Provided data:
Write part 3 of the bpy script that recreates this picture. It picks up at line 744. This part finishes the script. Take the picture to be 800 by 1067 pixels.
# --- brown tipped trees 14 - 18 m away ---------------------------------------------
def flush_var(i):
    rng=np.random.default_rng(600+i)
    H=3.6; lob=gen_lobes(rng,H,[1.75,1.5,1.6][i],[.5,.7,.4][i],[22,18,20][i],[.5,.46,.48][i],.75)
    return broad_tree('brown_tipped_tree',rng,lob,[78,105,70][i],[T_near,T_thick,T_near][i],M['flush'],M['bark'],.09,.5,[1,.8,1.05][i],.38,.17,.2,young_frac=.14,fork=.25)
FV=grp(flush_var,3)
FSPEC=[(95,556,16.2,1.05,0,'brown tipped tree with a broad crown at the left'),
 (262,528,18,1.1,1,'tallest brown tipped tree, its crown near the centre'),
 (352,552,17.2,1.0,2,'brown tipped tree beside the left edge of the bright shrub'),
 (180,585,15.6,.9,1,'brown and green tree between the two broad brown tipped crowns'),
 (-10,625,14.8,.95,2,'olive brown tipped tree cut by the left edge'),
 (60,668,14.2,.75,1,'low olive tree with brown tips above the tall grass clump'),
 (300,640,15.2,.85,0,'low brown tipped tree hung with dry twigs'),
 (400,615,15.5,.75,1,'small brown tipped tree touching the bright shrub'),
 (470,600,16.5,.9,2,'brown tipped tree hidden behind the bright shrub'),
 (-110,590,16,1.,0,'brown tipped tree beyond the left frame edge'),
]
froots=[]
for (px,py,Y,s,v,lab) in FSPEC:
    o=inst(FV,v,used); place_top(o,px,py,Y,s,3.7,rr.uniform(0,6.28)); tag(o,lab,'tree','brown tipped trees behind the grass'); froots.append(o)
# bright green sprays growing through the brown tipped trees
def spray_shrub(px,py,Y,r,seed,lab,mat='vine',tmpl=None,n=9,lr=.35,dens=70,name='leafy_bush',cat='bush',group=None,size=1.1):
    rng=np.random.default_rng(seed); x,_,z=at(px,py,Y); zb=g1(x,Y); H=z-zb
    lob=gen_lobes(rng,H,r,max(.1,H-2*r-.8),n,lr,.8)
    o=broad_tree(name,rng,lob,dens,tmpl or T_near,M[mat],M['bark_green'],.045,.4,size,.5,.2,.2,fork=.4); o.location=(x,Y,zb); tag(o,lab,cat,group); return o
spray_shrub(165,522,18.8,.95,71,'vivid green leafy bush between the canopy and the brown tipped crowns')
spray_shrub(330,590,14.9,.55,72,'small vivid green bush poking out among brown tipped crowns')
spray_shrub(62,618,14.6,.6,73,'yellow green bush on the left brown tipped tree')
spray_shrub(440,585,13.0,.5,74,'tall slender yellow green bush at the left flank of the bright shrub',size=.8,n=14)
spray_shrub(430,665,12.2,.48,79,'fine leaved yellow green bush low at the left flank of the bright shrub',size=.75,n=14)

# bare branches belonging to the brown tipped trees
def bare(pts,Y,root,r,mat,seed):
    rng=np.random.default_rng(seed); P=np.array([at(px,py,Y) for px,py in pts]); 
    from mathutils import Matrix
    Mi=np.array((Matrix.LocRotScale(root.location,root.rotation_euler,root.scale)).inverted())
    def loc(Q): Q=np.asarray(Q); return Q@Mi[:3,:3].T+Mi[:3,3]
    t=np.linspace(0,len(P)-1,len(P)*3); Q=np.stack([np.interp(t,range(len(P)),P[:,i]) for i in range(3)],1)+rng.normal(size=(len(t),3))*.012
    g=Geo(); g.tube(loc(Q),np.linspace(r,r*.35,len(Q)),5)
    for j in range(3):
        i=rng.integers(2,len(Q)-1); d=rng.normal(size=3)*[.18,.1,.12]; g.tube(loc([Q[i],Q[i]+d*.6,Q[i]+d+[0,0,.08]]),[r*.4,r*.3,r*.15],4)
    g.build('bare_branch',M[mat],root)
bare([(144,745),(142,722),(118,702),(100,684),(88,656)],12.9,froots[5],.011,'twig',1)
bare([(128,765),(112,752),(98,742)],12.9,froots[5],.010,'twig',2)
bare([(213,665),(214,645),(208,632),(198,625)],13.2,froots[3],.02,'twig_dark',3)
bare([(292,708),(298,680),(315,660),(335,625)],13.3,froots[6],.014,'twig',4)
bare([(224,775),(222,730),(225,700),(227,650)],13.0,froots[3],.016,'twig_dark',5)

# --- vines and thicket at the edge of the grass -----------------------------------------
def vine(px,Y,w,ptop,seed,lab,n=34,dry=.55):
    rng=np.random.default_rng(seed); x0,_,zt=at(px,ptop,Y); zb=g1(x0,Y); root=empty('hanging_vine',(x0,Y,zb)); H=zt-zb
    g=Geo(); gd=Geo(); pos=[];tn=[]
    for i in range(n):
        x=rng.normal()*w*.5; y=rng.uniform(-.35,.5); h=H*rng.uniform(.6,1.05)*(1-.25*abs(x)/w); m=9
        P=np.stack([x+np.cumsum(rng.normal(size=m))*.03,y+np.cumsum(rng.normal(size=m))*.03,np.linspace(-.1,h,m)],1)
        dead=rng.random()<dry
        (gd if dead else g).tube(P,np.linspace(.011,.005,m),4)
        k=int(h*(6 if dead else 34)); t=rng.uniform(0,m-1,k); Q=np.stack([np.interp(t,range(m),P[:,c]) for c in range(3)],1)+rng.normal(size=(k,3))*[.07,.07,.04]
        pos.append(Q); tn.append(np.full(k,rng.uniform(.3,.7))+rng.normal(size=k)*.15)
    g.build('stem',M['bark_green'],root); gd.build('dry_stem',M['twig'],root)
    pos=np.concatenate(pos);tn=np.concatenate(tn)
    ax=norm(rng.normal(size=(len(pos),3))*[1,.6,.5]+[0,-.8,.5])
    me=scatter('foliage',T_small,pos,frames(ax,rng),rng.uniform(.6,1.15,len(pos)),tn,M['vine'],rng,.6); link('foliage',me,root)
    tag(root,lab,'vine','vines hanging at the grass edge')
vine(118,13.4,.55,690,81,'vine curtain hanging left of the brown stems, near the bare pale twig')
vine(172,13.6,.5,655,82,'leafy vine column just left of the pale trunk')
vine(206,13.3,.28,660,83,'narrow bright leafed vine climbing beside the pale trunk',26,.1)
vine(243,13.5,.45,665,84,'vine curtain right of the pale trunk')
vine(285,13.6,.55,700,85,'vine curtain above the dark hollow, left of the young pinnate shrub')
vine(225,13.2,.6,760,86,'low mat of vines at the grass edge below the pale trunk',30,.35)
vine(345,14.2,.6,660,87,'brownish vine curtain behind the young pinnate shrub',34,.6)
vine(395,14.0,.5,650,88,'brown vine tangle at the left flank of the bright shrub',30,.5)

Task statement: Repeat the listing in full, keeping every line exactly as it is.

Reply to the exercise:
Write part 3 of the bpy script that recreates this picture. It picks up at line 744. This part finishes the script. Take the picture to be 800 by 1067 pixels.
# --- brown tipped trees 14 - 18 m away ---------------------------------------------
def flush_var(i):
    rng=np.random.default_rng(600+i)
    H=3.6; lob=gen_lobes(rng,H,[1.75,1.5,1.6][i],[.5,.7,.4][i],[22,18,20][i],[.5,.46,.48][i],.75)
    return broad_tree('brown_tipped_tree',rng,lob,[78,105,70][i],[T_near,T_thick,T_near][i],M['flush'],M['bark'],.09,.5,[1,.8,1.05][i],.38,.17,.2,young_frac=.14,fork=.25)
FV=grp(flush_var,3)
FSPEC=[(95,556,16.2,1.05,0,'brown tipped tree with a broad crown at the left'),
 (262,528,18,1.1,1,'tallest brown tipped tree, its crown near the centre'),
 (352,552,17.2,1.0,2,'brown tipped tree beside the left edge of the bright shrub'),
 (180,585,15.6,.9,1,'brown and green tree between the two broad brown tipped crowns'),
 (-10,625,14.8,.95,2,'olive brown tipped tree cut by the left edge'),
 (60,668,14.2,.75,1,'low olive tree with brown tips above the tall grass clump'),
 (300,640,15.2,.85,0,'low brown tipped tree hung with dry twigs'),
 (400,615,15.5,.75,1,'small brown tipped tree touching the bright shrub'),
 (470,600,16.5,.9,2,'brown tipped tree hidden behind the bright shrub'),
 (-110,590,16,1.,0,'brown tipped tree beyond the left frame edge'),
]
froots=[]
for (px,py,Y,s,v,lab) in FSPEC:
    o=inst(FV,v,used); place_top(o,px,py,Y,s,3.7,rr.uniform(0,6.28)); tag(o,lab,'tree','brown tipped trees behind the grass'); froots.append(o)
# bright green sprays growing through the brown tipped trees
def spray_shrub(px,py,Y,r,seed,lab,mat='vine',tmpl=None,n=9,lr=.35,dens=70,name='leafy_bush',cat='bush',group=None,size=1.1):
    rng=np.random.default_rng(seed); x,_,z=at(px,py,Y); zb=g1(x,Y); H=z-zb
    lob=gen_lobes(rng,H,r,max(.1,H-2*r-.8),n,lr,.8)
    o=broad_tree(name,rng,lob,dens,tmpl or T_near,M[mat],M['bark_green'],.045,.4,size,.5,.2,.2,fork=.4); o.location=(x,Y,zb); tag(o,lab,cat,group); return o
spray_shrub(165,522,18.8,.95,71,'vivid green leafy bush between the canopy and the brown tipped crowns')
spray_shrub(330,590,14.9,.55,72,'small vivid green bush poking out among brown tipped crowns')
spray_shrub(62,618,14.6,.6,73,'yellow green bush on the left brown tipped tree')
spray_shrub(440,585,13.0,.5,74,'tall slender yellow green bush at the left flank of the bright shrub',size=.8,n=14)
spray_shrub(430,665,12.2,.48,79,'fine leaved yellow green bush low at the left flank of the bright shrub',size=.75,n=14)

# bare branches belonging to the brown tipped trees
def bare(pts,Y,root,r,mat,seed):
    rng=np.random.default_rng(seed); P=np.array([at(px,py,Y) for px,py in pts]); 
    from mathutils import Matrix
    Mi=np.array((Matrix.LocRotScale(root.location,root.rotation_euler,root.scale)).inverted())
    def loc(Q): Q=np.asarray(Q); return Q@Mi[:3,:3].T+Mi[:3,3]
    t=np.linspace(0,len(P)-1,len(P)*3); Q=np.stack([np.interp(t,range(len(P)),P[:,i]) for i in range(3)],1)+rng.normal(size=(len(t),3))*.012
    g=Geo(); g.tube(loc(Q),np.linspace(r,r*.35,len(Q)),5)
    for j in range(3):
        i=rng.integers(2,len(Q)-1); d=rng.normal(size=3)*[.18,.1,.12]; g.tube(loc([Q[i],Q[i]+d*.6,Q[i]+d+[0,0,.08]]),[r*.4,r*.3,r*.15],4)
    g.build('bare_branch',M[mat],root)
bare([(144,745),(142,722),(118,702),(100,684),(88,656)],12.9,froots[5],.011,'twig',1)
bare([(128,765),(112,752),(98,742)],12.9,froots[5],.010,'twig',2)
bare([(213,665),(214,645),(208,632),(198,625)],13.2,froots[3],.02,'twig_dark',3)
bare([(292,708),(298,680),(315,660),(335,625)],13.3,froots[6],.014,'twig',4)
bare([(224,775),(222,730),(225,700),(227,650)],13.0,froots[3],.016,'twig_dark',5)

# --- vines and thicket at the edge of the grass -----------------------------------------
def vine(px,Y,w,ptop,seed,lab,n=34,dry=.55):
    rng=np.random.default_rng(seed); x0,_,zt=at(px,ptop,Y); zb=g1(x0,Y); root=empty('hanging_vine',(x0,Y,zb)); H=zt-zb
    g=Geo(); gd=Geo(); pos=[];tn=[]
    for i in range(n):
        x=rng.normal()*w*.5; y=rng.uniform(-.35,.5); h=H*rng.uniform(.6,1.05)*(1-.25*abs(x)/w); m=9
        P=np.stack([x+np.cumsum(rng.normal(size=m))*.03,y+np.cumsum(rng.normal(size=m))*.03,np.linspace(-.1,h,m)],1)
        dead=rng.random()<dry
        (gd if dead else g).tube(P,np.linspace(.011,.005,m),4)
        k=int(h*(6 if dead else 34)); t=rng.uniform(0,m-1,k); Q=np.stack([np.interp(t,range(m),P[:,c]) for c in range(3)],1)+rng.normal(size=(k,3))*[.07,.07,.04]
        pos.append(Q); tn.append(np.full(k,rng.uniform(.3,.7))+rng.normal(size=k)*.15)
    g.build('stem',M['bark_green'],root); gd.build('dry_stem',M['twig'],root)
    pos=np.concatenate(pos);tn=np.concatenate(tn)
    ax=norm(rng.normal(size=(len(pos),3))*[1,.6,.5]+[0,-.8,.5])
    me=scatter('foliage',T_small,pos,frames(ax,rng),rng.uniform(.6,1.15,len(pos)),tn,M['vine'],rng,.6); link('foliage',me,root)
    tag(root,lab,'vine','vines hanging at the grass edge')
vine(118,13.4,.55,690,81,'vine curtain hanging left of the brown stems, near the bare pale twig')
vine(172,13.6,.5,655,82,'leafy vine column just left of the pale trunk')
vine(206,13.3,.28,660,83,'narrow bright leafed vine climbing beside the pale trunk',26,.1)
vine(243,13.5,.45,665,84,'vine curtain right of the pale trunk')
vine(285,13.6,.55,700,85,'vine curtain above the dark hollow, left of the young pinnate shrub')
vine(225,13.2,.6,760,86,'low mat of vines at the grass edge below the pale trunk',30,.35)
vine(345,14.2,.6,660,87,'brownish vine curtain behind the young pinnate shrub',34,.6)
vine(395,14.0,.5,650,88,'brown vine tangle at the left flank of the bright shrub',30,.5)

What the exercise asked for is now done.